◆ **Data excerpt**:

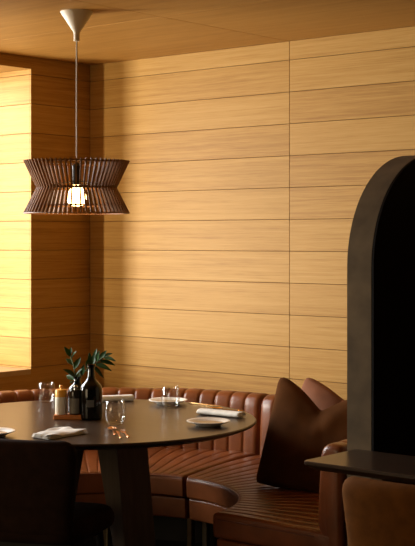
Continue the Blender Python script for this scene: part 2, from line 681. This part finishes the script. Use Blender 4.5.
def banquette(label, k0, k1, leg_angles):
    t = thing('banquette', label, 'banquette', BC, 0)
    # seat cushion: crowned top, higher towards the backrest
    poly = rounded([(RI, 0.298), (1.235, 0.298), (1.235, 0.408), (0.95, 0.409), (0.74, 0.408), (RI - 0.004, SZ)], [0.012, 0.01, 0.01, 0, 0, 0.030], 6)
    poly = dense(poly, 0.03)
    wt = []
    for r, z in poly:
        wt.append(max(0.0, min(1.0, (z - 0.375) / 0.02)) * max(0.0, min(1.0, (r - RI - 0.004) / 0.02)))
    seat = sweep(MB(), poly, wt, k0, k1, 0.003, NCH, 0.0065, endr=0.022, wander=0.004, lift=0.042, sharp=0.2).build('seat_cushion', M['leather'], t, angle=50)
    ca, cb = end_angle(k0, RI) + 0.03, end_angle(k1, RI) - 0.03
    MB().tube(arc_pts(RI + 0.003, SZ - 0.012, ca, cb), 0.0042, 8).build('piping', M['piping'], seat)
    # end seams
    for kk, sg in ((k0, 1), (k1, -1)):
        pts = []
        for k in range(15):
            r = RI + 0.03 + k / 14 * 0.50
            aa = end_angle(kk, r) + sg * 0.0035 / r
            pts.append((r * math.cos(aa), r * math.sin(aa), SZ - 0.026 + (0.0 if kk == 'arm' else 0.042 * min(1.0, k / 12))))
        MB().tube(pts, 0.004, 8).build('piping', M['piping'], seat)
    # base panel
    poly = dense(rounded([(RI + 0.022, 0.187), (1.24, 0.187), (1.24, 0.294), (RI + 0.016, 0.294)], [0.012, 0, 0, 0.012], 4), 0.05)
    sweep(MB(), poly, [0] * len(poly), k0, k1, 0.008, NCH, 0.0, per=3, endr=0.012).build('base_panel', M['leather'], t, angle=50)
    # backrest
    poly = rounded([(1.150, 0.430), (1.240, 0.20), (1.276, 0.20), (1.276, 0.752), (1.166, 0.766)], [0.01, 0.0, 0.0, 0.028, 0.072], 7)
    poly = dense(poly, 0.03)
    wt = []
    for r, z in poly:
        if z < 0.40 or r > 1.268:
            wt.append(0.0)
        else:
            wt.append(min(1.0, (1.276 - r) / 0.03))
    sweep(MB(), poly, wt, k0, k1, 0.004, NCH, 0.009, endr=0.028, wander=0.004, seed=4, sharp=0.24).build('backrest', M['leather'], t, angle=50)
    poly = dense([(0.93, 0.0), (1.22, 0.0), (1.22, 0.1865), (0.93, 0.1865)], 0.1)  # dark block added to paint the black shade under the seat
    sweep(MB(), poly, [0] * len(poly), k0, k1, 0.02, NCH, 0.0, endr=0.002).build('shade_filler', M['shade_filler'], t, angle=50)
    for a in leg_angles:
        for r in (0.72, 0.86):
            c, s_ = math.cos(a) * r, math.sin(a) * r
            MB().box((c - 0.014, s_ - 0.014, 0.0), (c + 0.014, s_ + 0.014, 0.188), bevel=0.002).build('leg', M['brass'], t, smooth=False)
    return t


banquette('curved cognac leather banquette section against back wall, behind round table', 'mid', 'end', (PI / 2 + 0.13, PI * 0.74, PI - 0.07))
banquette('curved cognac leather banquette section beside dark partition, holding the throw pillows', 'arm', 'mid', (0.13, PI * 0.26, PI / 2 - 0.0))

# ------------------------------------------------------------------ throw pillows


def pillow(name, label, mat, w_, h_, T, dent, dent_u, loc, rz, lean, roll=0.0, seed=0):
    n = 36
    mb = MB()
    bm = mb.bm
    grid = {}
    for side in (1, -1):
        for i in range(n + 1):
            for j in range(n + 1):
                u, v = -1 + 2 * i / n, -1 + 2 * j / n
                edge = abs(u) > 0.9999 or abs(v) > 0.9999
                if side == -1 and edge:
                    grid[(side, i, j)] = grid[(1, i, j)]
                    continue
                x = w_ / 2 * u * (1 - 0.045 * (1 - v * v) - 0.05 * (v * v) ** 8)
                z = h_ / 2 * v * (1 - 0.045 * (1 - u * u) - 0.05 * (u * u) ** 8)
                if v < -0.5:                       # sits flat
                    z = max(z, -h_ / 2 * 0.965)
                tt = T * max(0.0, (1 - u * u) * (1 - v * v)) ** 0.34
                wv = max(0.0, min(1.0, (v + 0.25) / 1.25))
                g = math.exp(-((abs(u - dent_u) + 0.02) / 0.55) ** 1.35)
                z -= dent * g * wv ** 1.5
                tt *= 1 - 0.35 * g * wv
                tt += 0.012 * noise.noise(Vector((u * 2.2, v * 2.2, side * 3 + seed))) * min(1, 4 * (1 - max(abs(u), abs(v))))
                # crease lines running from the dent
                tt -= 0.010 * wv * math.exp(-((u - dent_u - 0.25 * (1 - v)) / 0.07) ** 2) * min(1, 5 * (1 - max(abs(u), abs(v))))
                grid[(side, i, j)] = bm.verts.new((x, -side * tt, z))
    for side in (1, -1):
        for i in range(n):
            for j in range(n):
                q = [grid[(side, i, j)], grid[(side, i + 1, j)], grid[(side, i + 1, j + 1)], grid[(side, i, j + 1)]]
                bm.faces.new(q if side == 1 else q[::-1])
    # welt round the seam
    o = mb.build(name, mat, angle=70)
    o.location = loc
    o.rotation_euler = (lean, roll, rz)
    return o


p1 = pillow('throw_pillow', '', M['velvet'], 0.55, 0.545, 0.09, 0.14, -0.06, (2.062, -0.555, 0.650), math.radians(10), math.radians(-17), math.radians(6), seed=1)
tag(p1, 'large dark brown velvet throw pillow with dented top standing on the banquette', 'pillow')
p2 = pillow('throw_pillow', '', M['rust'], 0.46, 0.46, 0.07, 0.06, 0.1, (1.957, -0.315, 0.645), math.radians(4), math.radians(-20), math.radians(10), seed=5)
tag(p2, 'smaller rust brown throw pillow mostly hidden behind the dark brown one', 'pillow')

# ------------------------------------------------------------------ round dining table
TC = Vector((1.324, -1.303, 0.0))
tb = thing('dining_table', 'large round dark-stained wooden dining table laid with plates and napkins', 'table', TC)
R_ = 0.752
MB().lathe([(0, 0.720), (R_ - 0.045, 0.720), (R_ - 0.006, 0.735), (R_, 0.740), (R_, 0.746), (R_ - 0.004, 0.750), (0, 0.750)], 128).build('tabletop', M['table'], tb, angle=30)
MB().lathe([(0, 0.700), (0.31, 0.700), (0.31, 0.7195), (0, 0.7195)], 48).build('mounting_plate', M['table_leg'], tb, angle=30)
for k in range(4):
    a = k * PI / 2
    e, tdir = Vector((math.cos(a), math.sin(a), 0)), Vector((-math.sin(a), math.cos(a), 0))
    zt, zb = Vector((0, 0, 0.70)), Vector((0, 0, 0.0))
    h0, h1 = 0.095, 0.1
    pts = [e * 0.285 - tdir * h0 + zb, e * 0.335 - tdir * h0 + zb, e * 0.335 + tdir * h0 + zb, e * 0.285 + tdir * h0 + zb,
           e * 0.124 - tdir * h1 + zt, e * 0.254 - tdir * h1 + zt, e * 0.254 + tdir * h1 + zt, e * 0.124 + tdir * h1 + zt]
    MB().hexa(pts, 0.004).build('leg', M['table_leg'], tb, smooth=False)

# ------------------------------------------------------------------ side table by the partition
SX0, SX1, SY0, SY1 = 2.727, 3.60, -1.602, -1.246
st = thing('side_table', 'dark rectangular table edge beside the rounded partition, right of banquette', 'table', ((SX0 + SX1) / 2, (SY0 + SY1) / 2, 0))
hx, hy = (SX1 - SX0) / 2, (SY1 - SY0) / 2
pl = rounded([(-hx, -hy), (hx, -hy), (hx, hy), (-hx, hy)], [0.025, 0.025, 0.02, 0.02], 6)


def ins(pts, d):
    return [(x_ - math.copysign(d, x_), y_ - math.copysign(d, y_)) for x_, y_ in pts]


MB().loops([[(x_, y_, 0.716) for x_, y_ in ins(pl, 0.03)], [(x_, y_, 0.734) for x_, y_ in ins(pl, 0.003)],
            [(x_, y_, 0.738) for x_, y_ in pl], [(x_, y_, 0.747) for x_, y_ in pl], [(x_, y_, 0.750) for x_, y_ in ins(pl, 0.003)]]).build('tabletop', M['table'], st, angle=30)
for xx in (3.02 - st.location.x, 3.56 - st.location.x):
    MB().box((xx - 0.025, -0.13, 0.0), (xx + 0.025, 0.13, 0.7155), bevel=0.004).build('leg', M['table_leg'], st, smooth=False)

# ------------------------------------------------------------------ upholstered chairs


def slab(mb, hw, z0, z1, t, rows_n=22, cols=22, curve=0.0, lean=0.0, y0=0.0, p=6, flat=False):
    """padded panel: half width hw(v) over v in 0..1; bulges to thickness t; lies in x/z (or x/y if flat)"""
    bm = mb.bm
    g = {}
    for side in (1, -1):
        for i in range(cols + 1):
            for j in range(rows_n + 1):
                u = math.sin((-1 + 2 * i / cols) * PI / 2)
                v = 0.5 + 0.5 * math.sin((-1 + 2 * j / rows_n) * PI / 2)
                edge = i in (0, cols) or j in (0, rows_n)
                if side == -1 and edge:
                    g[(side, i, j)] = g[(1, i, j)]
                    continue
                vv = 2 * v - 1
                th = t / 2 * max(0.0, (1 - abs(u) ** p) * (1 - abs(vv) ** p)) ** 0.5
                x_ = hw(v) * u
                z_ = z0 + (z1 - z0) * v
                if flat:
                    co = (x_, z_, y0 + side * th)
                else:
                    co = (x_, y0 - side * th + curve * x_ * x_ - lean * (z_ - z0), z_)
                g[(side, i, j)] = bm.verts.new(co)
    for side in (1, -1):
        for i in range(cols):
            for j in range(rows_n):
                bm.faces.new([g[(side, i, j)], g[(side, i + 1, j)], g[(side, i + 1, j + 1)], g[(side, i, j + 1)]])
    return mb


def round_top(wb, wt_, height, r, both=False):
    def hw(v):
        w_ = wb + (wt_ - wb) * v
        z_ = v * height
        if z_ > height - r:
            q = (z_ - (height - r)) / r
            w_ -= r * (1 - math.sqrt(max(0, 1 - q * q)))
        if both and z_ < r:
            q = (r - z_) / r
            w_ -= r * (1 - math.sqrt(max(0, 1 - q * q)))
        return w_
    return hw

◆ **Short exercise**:
Of the lines in this listing, how many contain "sweep"? Reply with the number and nothing more.

◆ **Finished answer**:
4